The fun of learning

Hey, if Irma Rombauer could have “The Joy of Cooking” I can have “The Fun of Learning.” Both use recipes and ingredients put together in a certain order to create something that is delicious and enjoyable.

As part of my work to stretch myself in my learning, I’m trying something “fun” right now: I have a few children’s books in Haitian Creole that I’m translating into English.

It is a good way to get the feel for a language, and a good way to “hear” a language in its more simple form. Children’s books often use simpler tenses and sentence constructions, and reduce the vocabulary so that the young mind is not taxed too much with too many details.

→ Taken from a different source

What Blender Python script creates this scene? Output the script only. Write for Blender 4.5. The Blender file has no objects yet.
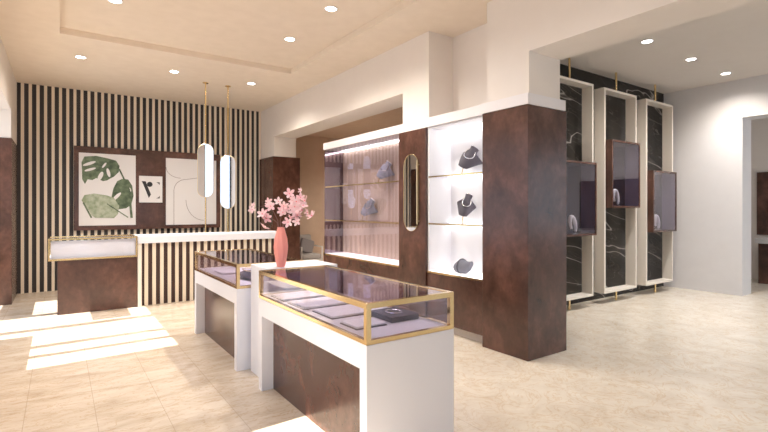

Also, at the lowest levels, the books tend to be decorative and colorful, giving the eye much to do to imagine the story without merely using the words.

I’ve taken up a book (MANMAN, MWEN BEZWEN WOU MWEN YO—Mom, I need my wheels) that tells the story of Edi, a young boy who one day finds that his father has removed the training wheels from his bicycle. Edi is distraught because he does not know how to ride a bike all by himself. But with the help and encouragement of his mother and father, Edi learns to ride the bike, learning from his mistakes (he falls down because he wasn’t paying attention) and discovering a new happiness in doing something that gives him freedom and helps him to become included with the kids in his neighborhood.

What’s interesting is that as I have been reading the story and slowly hammering out the English meaning, I had a moment of insight that this story is about more than just learning to ride a bike.

It is also about what I’m doing in learning how to speak a new language.

Like Edi, I started off with the training wheels of Duolingo. A predictable vocabulary. A predictable spelling. A predictable grammar and syntax. But then, as I became more adventurous, the training wheels came off, and I starting learning “solo” — that is, learning by making awful mistakes and having terrible results. (Not like I’ve hurt anyone, but it is painful to make a grammatical mistake and have someone just give you that look that you said something terribly insulting when you simply meant to ask a question.)

The best way to learn is to simply do. I’m trying that. I don’t like that I’m learning so slowly! I want to be fluent and at the level of fluency I have in English (which I have been speaking now for some six decades). But I first must try out the first moments of wobbling on this bicycle, afraid to hit the ground, but determined to go on ahead.